* [Problem details]: Your task is to output the data exactly as it stands.

* [Extracted information]:
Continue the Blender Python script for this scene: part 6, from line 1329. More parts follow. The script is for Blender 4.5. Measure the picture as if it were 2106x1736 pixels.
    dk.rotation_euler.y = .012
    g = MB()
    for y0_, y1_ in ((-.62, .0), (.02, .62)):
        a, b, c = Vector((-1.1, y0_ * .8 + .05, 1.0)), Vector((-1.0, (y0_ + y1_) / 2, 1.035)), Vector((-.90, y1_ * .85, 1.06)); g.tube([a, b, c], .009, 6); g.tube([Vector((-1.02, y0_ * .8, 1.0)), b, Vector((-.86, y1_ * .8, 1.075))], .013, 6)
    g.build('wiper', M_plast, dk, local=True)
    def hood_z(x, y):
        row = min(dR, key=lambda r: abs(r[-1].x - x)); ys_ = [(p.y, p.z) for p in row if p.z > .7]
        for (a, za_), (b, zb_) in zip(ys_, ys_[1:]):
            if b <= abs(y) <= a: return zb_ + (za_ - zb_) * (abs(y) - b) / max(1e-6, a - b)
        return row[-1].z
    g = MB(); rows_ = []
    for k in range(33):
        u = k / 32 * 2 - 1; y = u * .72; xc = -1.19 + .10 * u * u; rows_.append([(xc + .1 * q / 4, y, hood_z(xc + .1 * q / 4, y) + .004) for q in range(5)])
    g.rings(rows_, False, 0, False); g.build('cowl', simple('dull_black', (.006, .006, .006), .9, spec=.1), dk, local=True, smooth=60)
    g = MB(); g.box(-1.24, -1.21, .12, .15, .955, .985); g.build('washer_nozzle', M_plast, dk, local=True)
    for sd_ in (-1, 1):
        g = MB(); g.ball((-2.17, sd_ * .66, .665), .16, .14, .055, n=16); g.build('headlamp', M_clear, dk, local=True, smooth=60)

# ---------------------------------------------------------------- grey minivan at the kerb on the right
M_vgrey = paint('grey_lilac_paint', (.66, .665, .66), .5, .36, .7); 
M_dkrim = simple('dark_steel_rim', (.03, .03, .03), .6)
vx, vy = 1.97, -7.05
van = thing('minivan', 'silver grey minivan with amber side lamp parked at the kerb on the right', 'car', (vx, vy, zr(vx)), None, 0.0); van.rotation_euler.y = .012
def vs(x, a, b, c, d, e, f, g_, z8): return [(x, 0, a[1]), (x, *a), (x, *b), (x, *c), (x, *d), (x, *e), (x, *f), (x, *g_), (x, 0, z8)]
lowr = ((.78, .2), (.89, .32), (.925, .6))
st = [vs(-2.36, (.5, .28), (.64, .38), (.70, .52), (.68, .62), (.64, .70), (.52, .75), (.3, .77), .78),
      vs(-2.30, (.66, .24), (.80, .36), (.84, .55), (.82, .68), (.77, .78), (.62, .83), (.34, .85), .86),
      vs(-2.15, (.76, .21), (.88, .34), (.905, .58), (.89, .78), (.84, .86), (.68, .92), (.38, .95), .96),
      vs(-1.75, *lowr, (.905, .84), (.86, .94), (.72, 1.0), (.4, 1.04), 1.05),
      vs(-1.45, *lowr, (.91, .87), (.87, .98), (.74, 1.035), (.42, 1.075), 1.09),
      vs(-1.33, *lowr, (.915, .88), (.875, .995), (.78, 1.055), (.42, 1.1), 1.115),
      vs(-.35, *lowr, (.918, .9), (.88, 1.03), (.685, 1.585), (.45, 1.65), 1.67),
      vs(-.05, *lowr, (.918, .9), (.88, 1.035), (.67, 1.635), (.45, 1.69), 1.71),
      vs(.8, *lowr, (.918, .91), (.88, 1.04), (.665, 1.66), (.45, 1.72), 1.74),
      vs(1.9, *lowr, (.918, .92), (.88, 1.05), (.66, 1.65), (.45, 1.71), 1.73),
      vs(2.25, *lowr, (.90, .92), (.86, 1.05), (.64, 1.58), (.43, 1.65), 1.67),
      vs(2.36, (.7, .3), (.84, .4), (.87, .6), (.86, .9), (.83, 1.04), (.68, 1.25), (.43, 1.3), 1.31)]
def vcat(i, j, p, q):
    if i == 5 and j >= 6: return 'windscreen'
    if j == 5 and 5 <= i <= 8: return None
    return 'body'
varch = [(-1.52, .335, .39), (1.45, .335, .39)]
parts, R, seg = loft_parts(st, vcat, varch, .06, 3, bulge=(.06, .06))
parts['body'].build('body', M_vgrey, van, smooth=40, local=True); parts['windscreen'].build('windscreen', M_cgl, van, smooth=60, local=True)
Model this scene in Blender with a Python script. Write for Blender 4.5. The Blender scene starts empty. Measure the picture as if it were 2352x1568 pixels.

* [Correct result]:
Continue the Blender Python script for this scene: part 6, from line 1329. More parts follow. The script is for Blender 4.5. Measure the picture as if it were 2106x1736 pixels.
    dk.rotation_euler.y = .012
    g = MB()
    for y0_, y1_ in ((-.62, .0), (.02, .62)):
        a, b, c = Vector((-1.1, y0_ * .8 + .05, 1.0)), Vector((-1.0, (y0_ + y1_) / 2, 1.035)), Vector((-.90, y1_ * .85, 1.06)); g.tube([a, b, c], .009, 6); g.tube([Vector((-1.02, y0_ * .8, 1.0)), b, Vector((-.86, y1_ * .8, 1.075))], .013, 6)
    g.build('wiper', M_plast, dk, local=True)
    def hood_z(x, y):
        row = min(dR, key=lambda r: abs(r[-1].x - x)); ys_ = [(p.y, p.z) for p in row if p.z > .7]
        for (a, za_), (b, zb_) in zip(ys_, ys_[1:]):
            if b <= abs(y) <= a: return zb_ + (za_ - zb_) * (abs(y) - b) / max(1e-6, a - b)
        return row[-1].z
    g = MB(); rows_ = []
    for k in range(33):
        u = k / 32 * 2 - 1; y = u * .72; xc = -1.19 + .10 * u * u; rows_.append([(xc + .1 * q / 4, y, hood_z(xc + .1 * q / 4, y) + .004) for q in range(5)])
    g.rings(rows_, False, 0, False); g.build('cowl', simple('dull_black', (.006, .006, .006), .9, spec=.1), dk, local=True, smooth=60)
    g = MB(); g.box(-1.24, -1.21, .12, .15, .955, .985); g.build('washer_nozzle', M_plast, dk, local=True)
    for sd_ in (-1, 1):
        g = MB(); g.ball((-2.17, sd_ * .66, .665), .16, .14, .055, n=16); g.build('headlamp', M_clear, dk, local=True, smooth=60)

# ---------------------------------------------------------------- grey minivan at the kerb on the right
M_vgrey = paint('grey_lilac_paint', (.66, .665, .66), .5, .36, .7); 
M_dkrim = simple('dark_steel_rim', (.03, .03, .03), .6)
vx, vy = 1.97, -7.05
van = thing('minivan', 'silver grey minivan with amber side lamp parked at the kerb on the right', 'car', (vx, vy, zr(vx)), None, 0.0); van.rotation_euler.y = .012
def vs(x, a, b, c, d, e, f, g_, z8): return [(x, 0, a[1]), (x, *a), (x, *b), (x, *c), (x, *d), (x, *e), (x, *f), (x, *g_), (x, 0, z8)]
lowr = ((.78, .2), (.89, .32), (.925, .6))
st = [vs(-2.36, (.5, .28), (.64, .38), (.70, .52), (.68, .62), (.64, .70), (.52, .75), (.3, .77), .78),
      vs(-2.30, (.66, .24), (.80, .36), (.84, .55), (.82, .68), (.77, .78), (.62, .83), (.34, .85), .86),
      vs(-2.15, (.76, .21), (.88, .34), (.905, .58), (.89, .78), (.84, .86), (.68, .92), (.38, .95), .96),
      vs(-1.75, *lowr, (.905, .84), (.86, .94), (.72, 1.0), (.4, 1.04), 1.05),
      vs(-1.45, *lowr, (.91, .87), (.87, .98), (.74, 1.035), (.42, 1.075), 1.09),
      vs(-1.33, *lowr, (.915, .88), (.875, .995), (.78, 1.055), (.42, 1.1), 1.115),
      vs(-.35, *lowr, (.918, .9), (.88, 1.03), (.685, 1.585), (.45, 1.65), 1.67),
      vs(-.05, *lowr, (.918, .9), (.88, 1.035), (.67, 1.635), (.45, 1.69), 1.71),
      vs(.8, *lowr, (.918, .91), (.88, 1.04), (.665, 1.66), (.45, 1.72), 1.74),
      vs(1.9, *lowr, (.918, .92), (.88, 1.05), (.66, 1.65), (.45, 1.71), 1.73),
      vs(2.25, *lowr, (.90, .92), (.86, 1.05), (.64, 1.58), (.43, 1.65), 1.67),
      vs(2.36, (.7, .3), (.84, .4), (.87, .6), (.86, .9), (.83, 1.04), (.68, 1.25), (.43, 1.3), 1.31)]
def vcat(i, j, p, q):
    if i == 5 and j >= 6: return 'windscreen'
    if j == 5 and 5 <= i <= 8: return None
    return 'body'
varch = [(-1.52, .335, .39), (1.45, .335, .39)]
parts, R, seg = loft_parts(st, vcat, varch, .06, 3, bulge=(.06, .06))
parts['body'].build('body', M_vgrey, van, smooth=40, local=True); parts['windscreen'].build('windscreen', M_cgl, van, smooth=60, local=True)
Model this scene in Blender with a Python script. Write for Blender 4.5. The Blender scene starts empty. Measure the picture as if it were 2352x1568 pixels.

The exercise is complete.